The meaning of the word "willful" depends in large measure upon the nature of the criminal act and the facts of the particular case.  It is only in very few criminal cases that "willful" means "done with a bad purpose." Generally, it means no more than that the person charged with the duty knows what he is doing.

Facts:

On Aug. 8, 1946, a subpoena was issued summoning appellant Fields to appear before the select committee of the United States House of Representatives to investigate the disposition of surplus property. In the course of his testimony, Fields turned over a document showing payment to a "John Doe." Fields failed to respond to repeated Congressional requests for additional documentation to explain the expenditure. As a result, Field was charged in federal district court under an indictment  with violating 2 U.S.C.S. § 192, which provided that any person who is summoned by either House of Congress who willfully makes default, refuses to answer any question pertinent to the question under inquiry, shall be deemed guilty of a misdemeanor, punishable by a fine of not more than $ 1,000 nor less than $ 100 and imprisonment in a common jail for not less than one month nor more than twelve months. After a trial, a jury found Fields guilty, and judgment on the verdict was entered on the verdict. Fields appealed.

Issue:

Did the word "willfully" as used in 2 U.S.C.S. § 192 imply an evil or bad purpose as requisite element for conviction under the statute?

Answer:

No.

Conclusion:

The appellate court affirmed the district court's judgment.
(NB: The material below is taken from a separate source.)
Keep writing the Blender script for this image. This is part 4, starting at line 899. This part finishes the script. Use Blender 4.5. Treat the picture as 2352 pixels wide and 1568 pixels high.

The court ruled, inter alia, that the apparent objective of § 192 would be largely defeated if, as Fields contended, a person could appear before a Congressional investigating committee and by professing willingness to comply with its requests for information escape the penalty for subsequent default. The district court charged the jury that: The word "willful" does not mean that the failure or refusal to comply with the order of the committee must necessarily be for an evil or a bad purpose. The reason or the purpose of failure to comply or refusal to comply is immaterial, so long as the refusal was deliberate and intentional and was not a mere inadvertence or an accident. The court ruled that the jury instruction was proper in its definition of "willful" as used in § 192.